■ WHAT TO WORK ON: In the lines below, output everything from the first line through the line containing "bm = BM(); box(bm, (-9.8, 45.8, -1.9), (5.5, 46.4, .3));" exactly as it is. Pictures are not part of the output.

━━ SUPPLIED INFORMATION

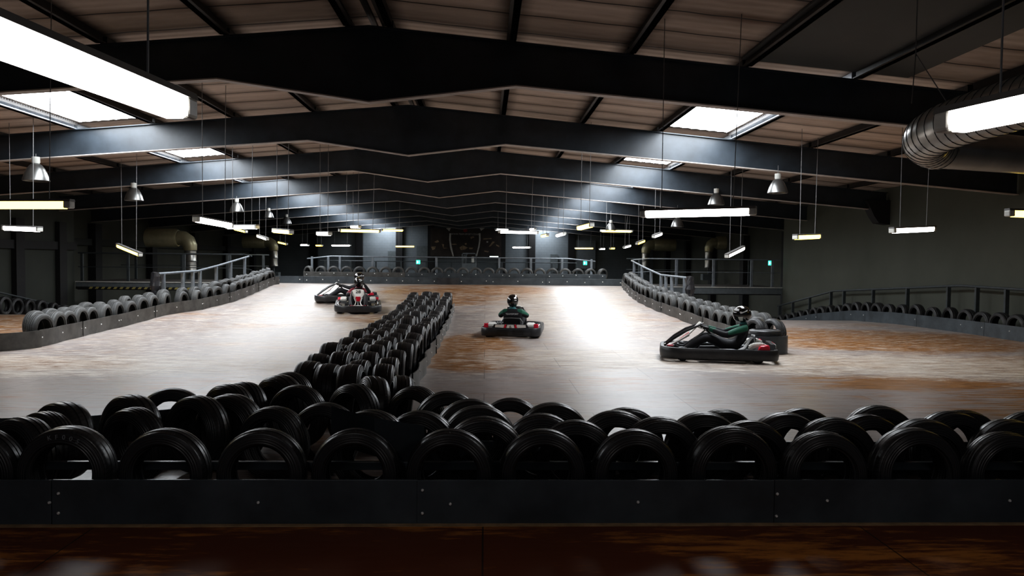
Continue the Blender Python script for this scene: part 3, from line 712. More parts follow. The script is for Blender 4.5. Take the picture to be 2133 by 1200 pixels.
# back railing
zt = at_y(1000, 537, 35.1).z
def bp(px, dy=0): return (at_y(px, 537, 35.1 + dy).x, 35.1 + dy, zt)
railing('back_railing', [bp(640, .5)[:2] + (zt - .12,), bp(690), bp(1180), bp(1240, .5)[:2] + (zt - .12,)], [bp(p) for p in (684, 708, 776, 909, 1040, 1106, 1171)] + [bp(650, .4), bp(1232, .4)], lambda q: .79, 'pale grey railing standing behind the far tyre wall', 'rail', .03)
bm_top = [tuple(at_y(p, 545, 46)) for p in (880, 1300)]
zt2 = bm_top[0][2]
railing('back_railing', [(-9.8, 46, zt2), (5.5, 46, zt2)], [(-9.5 + 1.5 * k, 46, zt2) for k in range(11)], lambda q: .3, 'second thinner railing further back behind the far tyre wall', 'rail_dark', .025, mid=.5)
bm = BM(); box(bm, (-9.8, 45.8, -1.9), (5.5, 46.4, .3)); struct('wall_parapet', bm, 'wall_dark')

# ------------------------------------------------------------------ karts and drivers
def ring_path(hx, yb, yf, rc, rf, n=6):
    pts = []
    for (cx, cy, r, a0) in ((hx - rc, yb + rc, rc, -90), (hx - rf, yf - rf, rf, 0), (-hx + rf, yf - rf, rf, 90), (-hx + rc, yb + rc, rc, 180)):
        for k in range(n + 1):
            a = R(a0 + 90 * k / n); pts.append((cx + r * math.cos(a), cy + r * math.sin(a)))
    return pts
def ring_band(bm, pts, z0, z1, t, lip=.012):
    prof = [(0, z0), (lip, z0 - .0), (0 + 0, z0), ]
    n = len(pts); rows = []
    for i in range(n):
        a, b = Vector(pts[i - 1]), Vector(pts[(i + 1) % n]); d = (b - a).normalized(); nr = Vector((d.y, -d.x))
        p = Vector(pts[i]); sec = [(-t, z0 + .02), (-.01, z0), (0, z0 + .02), (.008, (z0 + z1) / 2), (0, z1 - .02), (-.012, z1), (-t + .01, z1), (-t, z1 - .02)]
        rows.append([bm.verts.new((p.x + nr.x * o, p.y + nr.y * o, z)) for o, z in sec])
    m = len(rows[0])
    for i in range(n):
        A, B = rows[i], rows[(i + 1) % n]
        for k in range(m): bm.faces.new((A[k], A[(k + 1) % m], B[(k + 1) % m], B[k]))
    bmesh.ops.recalc_face_normals(bm, faces=bm.faces[:])
def kart(loc, rz, lab, num_front=None, num_rear=None, pitch=0):
    k = empty('racing_kart', loc, (pitch, 0, rz)); tag(k, lab, 'kart', 'racing karts on the track')
    bm = BM(); ring_band(bm, ring_path(.66, -.97, 1.0, .2, .38), .055, .235, .075); obj('bumper', bm, 'kart_black', k, True)
    bm = BM(); prism(bm, [(-.34, -.55), (.34, -.55), (.34, .45), (.24, .85), (-.24, .85), (-.34, .45)], 'Z', .045, .06); obj('floor_tray', bm, 'kart_frame', k)
    for s in (-1, 1):
        bm = BM(); tube(bm, [(s * .56, -.55, .2), (s * .57, -.2, .215), (s * .57, .25, .21), (s * .5, .6, .19), (s * .3, .86, .2)], .02, 8); obj('side_bar', bm, 'kart_frame', k, True)
        bm = BM(); prism(bm, [(-.45, .07), (.35, .07), (.28, .17), (-.4, .19)], 'X', s * .38 if s > 0 else -.58, .58 if s > 0 else -.38); obj('side_pod', bm, 'kart_black', k)
        # engine pod cover: white with red flash
        bm = BM(); prism(bm, [(-.80, .21), (-.50, .21), (-.47, .27), (-.54, .33), (-.70, .345), (-.82, .29)], 'X', s * .34 if s > 0 else -.52, .52 if s > 0 else -.34); bmesh.ops.bevel(bm, geom=bm.edges[:], offset=.02, segments=2, affect='EDGES')
        e = obj('engine_cover', bm, 'kart_white', k, True)
        bm = BM(); prism(bm, [(-.82, .22), (-.60, .22), (-.66, .30), (-.80, .32)], 'X', s * .50 if s > 0 else -.60, .60 if s > 0 else -.50); bmesh.ops.bevel(bm, geom=bm.edges[:], offset=.012, segments=1, affect='EDGES'); obj('flash', bm, 'kart_red', e, True)
        bm = BM(); box(bm, (s * .39 - .1, -.72, .08), (s * .39 + .1, -.44, .22), .01); obj('engine', bm, 'kart_frame', k)
        for (y, r, w) in ((.62, .125, .12), (-.62, .135, .18)):
            wh = empty('wheel', (s * .50, y, r), (0, 0, R(6) if y > 0 else 0)); wh.parent = k
            bm = BM(); lathe(bm, [(r * .45, -w / 2), (r * .8, -w / 2), (r * .97, -w / 2 + .02), (r, 0), (r * .97, w / 2 - .02), (r * .8, w / 2), (r * .45, w / 2)], 20, 'X'); obj('tyre', bm, 'kart_black', wh, True)
            bm = BM(); lathe(bm, [(0, -w / 2 + .03), (r * .46, -w / 2 + .005), (r * .46, w / 2 - .005), (0, w / 2 - .03)], 14, 'X'); obj('hub', bm, 'kart_frame', wh, True)
    # rear panel with white cheeks, red flashes and slots
    bm = BM(); prism(bm, [(-.42, .21), (.42, .21), (.36, .31), (-.36, .31)], 'Y', -.93, -.86); obj('rear_panel', bm, 'kart_black', k)
    for s in (-1, 1):
        bm = BM(); prism(bm, [(s * .12, .235), (s * .34, .245), (s * .33, .30), (s * .14, .305)], 'Y', -.945, -.925); obj('rear_cheek', bm, 'kart_white', k)
        bm = BM(); prism(bm, [(s * .10, .20), (s * .26, .205), (s * .15, .235), (s * .12, .31), (s * .09, .31)], 'Y', -.95, -.925); obj('rear_flash', bm, 'kart_red', k)
    for z in (.10, .145, .185):
        bm = BM()
        for s in (-1, 1): box(bm, (s * .17 - .12, -.985, z - .006), (s * .17 + .12, -.972, z + .006))
        obj('slot', bm, 'ink', k)
    bm = BM(); prism(bm, [(-.095, .215), (.095, .215), (.07, .30), (-.07, .30)], 'Y', -.955, -.925); pl = obj('rear_number_plate', bm, 'kart_white', k)
    if num_rear:
        bm = text_bm(num_rear, .095)
        for v in bm.verts: c = v.co.copy(); v.co = Vector((c.x, -.958 - c.z, .257 + c.y))
        obj('number', bm, 'ink', pl)
    # seat
    bm = BM(); prism(bm, [(-.52, .08), (-.12, .07), (-.08, .14), (-.30, .12), (-.46, .20), (-.58, .40), (-.64, .40), (-.58, .15)], 'X', -.19, .19); bmesh.ops.bevel(bm, geom=bm.edges[:], offset=.015, segments=2, affect='EDGES'); obj('seat', bm, 'kart_black', k, True)
    bm = BM()
    for s in (-1, 1): tube(bm, [(s * .21, -.62, .18), (s * .235, -.60, .34), (s * .18, -.60, .415)], .014, 8)
    tube(bm, [(-.18, -.60, .415), (0, -.63, .425), (.18, -.60, .415)], .014, 8); obj('roll_hoop', bm, 'kart_frame', k, True)
    # steering
    sw = empty('steering_wheel', (0, .20, .52), (R(48), 0, 0)); sw.parent = k
    bm = BM(); tube(bm, [(.15 * math.cos(2 * PI * i / 20), .13 * math.sin(2 * PI * i / 20), 0) for i in range(20)], .016, 8, closed=True)
    for a in (90, 210, 330): tube(bm, [(0, 0, -.03), (.14 * math.cos(R(a)), .12 * math.sin(R(a)), 0)], .012, 6)
    obj('wheel_rim', bm, 'kart_black', sw, True)
    bm = BM(); tube(bm, [(0, .22, .50), (0, .60, .16)], .014); obj('steering_column', bm, 'kart_frame', k, True)
    # front fairing: number panel and its two struts reaching the nose
    pf = lambda x, t: (x, .30 + .20 * t, .635 - .222 * t)
    outl = [(.10, 0), (.145, .06), (.17, .18), (.175, .40), (.165, .62), (.13, .84), (.09, 1.0)]
    bm = BM(); v = [bm.verts.new(pf(x, t)) for x, t in outl] + [bm.verts.new(pf(-x, t)) for x, t in outl[::-1]]; bm.faces.new(v)
    v = [bm.verts.new(c) for c in ((.09, .50, .413), (.05, .63, .33), (-.05, .63, .33), (-.09, .50, .413))]; bm.faces.new(v)
    bmesh.ops.recalc_face_normals(bm, faces=bm.faces[:]); bmesh.ops.solidify(bm, geom=bm.faces[:], thickness=.018); fp = obj('front_number_panel', bm, 'kart_white', k)
    bm = BM(); v = [bm.verts.new(c) for c in ((-.07, .50, .455), (.07, .50, .455), (.045, .66, .34), (-.045, .66, .34))]; bm.faces.new(v); bmesh.ops.solidify(bm, geom=bm.faces[:], thickness=.03); obj('red_flash', bm, 'kart_red', fp)
    bm = BM()
    for s in (-1, 1): tube(bm, [(s * .11, .5, .42), (s * .06, .66, .31), (s * .09, .80, .24), (s * .16, .93, .21)], .015, 8)
    obj('fairing_strut', bm, 'kart_white', k, True)
    bm = BM(); [tube(bm, [(q_ * .17, .31, .605), (q_ * .20, .55, .50), (q_ * .20, .75, .37), (q_ * .17, .93, .22)], [.014, .024, .024, .015], 8) for q_ in (-1, 1)]; obj('fairing_bar', bm, 'kart_black', k, True)
    if num_front:
        bm = text_bm(num_front, .15); T = Matrix.Translation((0, .372, .572)) @ Matrix.Rotation(PI, 4, 'Z') @ Matrix.Rotation(R(48), 4, 'X')
        for v in bm.verts: v.co = T @ (v.co + Vector((0, .0, .014)))
        obj('number', bm, 'ink', fp)
    # nose cone
    bm = BM(); prism(bm, [(-.26, .70), (.26, .70), (.20, .93), (-.20, .93)], 'Z', .10, .215); bmesh.ops.bevel(bm, geom=bm.edges[:], offset=.02, segments=2, affect='EDGES'); nz = obj('nose_cone', bm, 'kart_black', k, True)
    for s in (-1, 1):
        bm = BM(); prism(bm, [(s * .10, .90), (s * .22, .86), (s * .22, .76), (s * .13, .78)], 'Z', .215, .235); obj('nose_flash', bm, 'kart_red', nz)
    bm = BM(); prism(bm, [(-.08, .92), (.08, .92), (.06, .80), (-.06, .80)], 'Z', .215, .24); obj('nose_badge', bm, 'kart_white', nz)
    return k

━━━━

■ EXPECTED OUTPUT:
Continue the Blender Python script for this scene: part 3, from line 712. More parts follow. The script is for Blender 4.5. Take the picture to be 2133 by 1200 pixels.
# back railing
zt = at_y(1000, 537, 35.1).z
def bp(px, dy=0): return (at_y(px, 537, 35.1 + dy).x, 35.1 + dy, zt)
railing('back_railing', [bp(640, .5)[:2] + (zt - .12,), bp(690), bp(1180), bp(1240, .5)[:2] + (zt - .12,)], [bp(p) for p in (684, 708, 776, 909, 1040, 1106, 1171)] + [bp(650, .4), bp(1232, .4)], lambda q: .79, 'pale grey railing standing behind the far tyre wall', 'rail', .03)
bm_top = [tuple(at_y(p, 545, 46)) for p in (880, 1300)]
zt2 = bm_top[0][2]
railing('back_railing', [(-9.8, 46, zt2), (5.5, 46, zt2)], [(-9.5 + 1.5 * k, 46, zt2) for k in range(11)], lambda q: .3, 'second thinner railing further back behind the far tyre wall', 'rail_dark', .025, mid=.5)
bm = BM(); box(bm, (-9.8, 45.8, -1.9), (5.5, 46.4, .3)); struct('wall_parapet', bm, 'wall_dark')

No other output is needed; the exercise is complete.